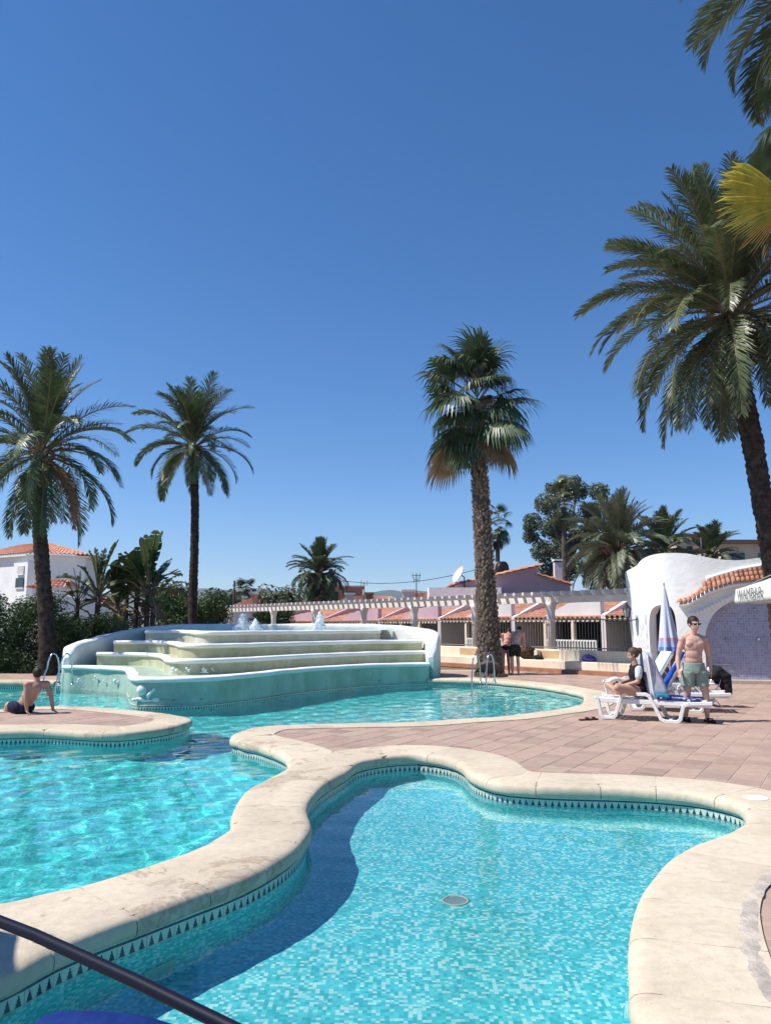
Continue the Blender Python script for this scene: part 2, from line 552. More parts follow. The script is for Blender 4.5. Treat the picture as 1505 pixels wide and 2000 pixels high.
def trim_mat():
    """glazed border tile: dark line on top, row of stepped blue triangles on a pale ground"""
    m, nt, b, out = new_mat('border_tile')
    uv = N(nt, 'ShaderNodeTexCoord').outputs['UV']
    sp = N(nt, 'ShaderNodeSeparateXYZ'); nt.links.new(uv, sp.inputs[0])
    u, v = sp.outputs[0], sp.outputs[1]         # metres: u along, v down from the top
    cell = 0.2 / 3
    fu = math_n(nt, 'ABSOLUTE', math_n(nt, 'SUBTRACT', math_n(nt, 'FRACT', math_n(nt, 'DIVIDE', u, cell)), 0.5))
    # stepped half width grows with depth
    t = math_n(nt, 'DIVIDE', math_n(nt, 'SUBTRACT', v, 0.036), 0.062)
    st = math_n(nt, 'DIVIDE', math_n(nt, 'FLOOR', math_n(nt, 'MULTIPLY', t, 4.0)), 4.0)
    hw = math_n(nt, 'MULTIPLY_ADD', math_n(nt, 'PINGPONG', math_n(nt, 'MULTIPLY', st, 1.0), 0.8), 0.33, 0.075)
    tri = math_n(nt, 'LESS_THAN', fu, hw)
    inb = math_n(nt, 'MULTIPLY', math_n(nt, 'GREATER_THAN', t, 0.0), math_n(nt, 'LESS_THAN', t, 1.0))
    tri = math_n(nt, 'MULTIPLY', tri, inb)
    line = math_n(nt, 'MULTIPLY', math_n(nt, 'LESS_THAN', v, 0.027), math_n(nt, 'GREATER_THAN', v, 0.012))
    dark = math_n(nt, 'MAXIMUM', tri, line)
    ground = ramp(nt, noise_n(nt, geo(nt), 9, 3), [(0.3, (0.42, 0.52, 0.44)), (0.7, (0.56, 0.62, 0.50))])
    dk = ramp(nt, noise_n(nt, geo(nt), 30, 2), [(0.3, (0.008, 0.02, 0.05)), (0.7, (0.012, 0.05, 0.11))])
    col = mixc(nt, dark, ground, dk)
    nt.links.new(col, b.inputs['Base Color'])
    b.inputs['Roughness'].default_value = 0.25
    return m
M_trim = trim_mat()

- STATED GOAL
Every line of the material is to be quoted exactly, with no pictures carried over.

- WRITTEN REPLY
Continue the Blender Python script for this scene: part 2, from line 552. More parts follow. The script is for Blender 4.5. Treat the picture as 1505 pixels wide and 2000 pixels high.
def trim_mat():
    """glazed border tile: dark line on top, row of stepped blue triangles on a pale ground"""
    m, nt, b, out = new_mat('border_tile')
    uv = N(nt, 'ShaderNodeTexCoord').outputs['UV']
    sp = N(nt, 'ShaderNodeSeparateXYZ'); nt.links.new(uv, sp.inputs[0])
    u, v = sp.outputs[0], sp.outputs[1]         # metres: u along, v down from the top
    cell = 0.2 / 3
    fu = math_n(nt, 'ABSOLUTE', math_n(nt, 'SUBTRACT', math_n(nt, 'FRACT', math_n(nt, 'DIVIDE', u, cell)), 0.5))
    # stepped half width grows with depth
    t = math_n(nt, 'DIVIDE', math_n(nt, 'SUBTRACT', v, 0.036), 0.062)
    st = math_n(nt, 'DIVIDE', math_n(nt, 'FLOOR', math_n(nt, 'MULTIPLY', t, 4.0)), 4.0)
    hw = math_n(nt, 'MULTIPLY_ADD', math_n(nt, 'PINGPONG', math_n(nt, 'MULTIPLY', st, 1.0), 0.8), 0.33, 0.075)
    tri = math_n(nt, 'LESS_THAN', fu, hw)
    inb = math_n(nt, 'MULTIPLY', math_n(nt, 'GREATER_THAN', t, 0.0), math_n(nt, 'LESS_THAN', t, 1.0))
    tri = math_n(nt, 'MULTIPLY', tri, inb)
    line = math_n(nt, 'MULTIPLY', math_n(nt, 'LESS_THAN', v, 0.027), math_n(nt, 'GREATER_THAN', v, 0.012))
    dark = math_n(nt, 'MAXIMUM', tri, line)
    ground = ramp(nt, noise_n(nt, geo(nt), 9, 3), [(0.3, (0.42, 0.52, 0.44)), (0.7, (0.56, 0.62, 0.50))])
    dk = ramp(nt, noise_n(nt, geo(nt), 30, 2), [(0.3, (0.008, 0.02, 0.05)), (0.7, (0.012, 0.05, 0.11))])
    col = mixc(nt, dark, ground, dk)
    nt.links.new(col, b.inputs['Base Color'])
    b.inputs['Roughness'].default_value = 0.25
    return m
M_trim = trim_mat()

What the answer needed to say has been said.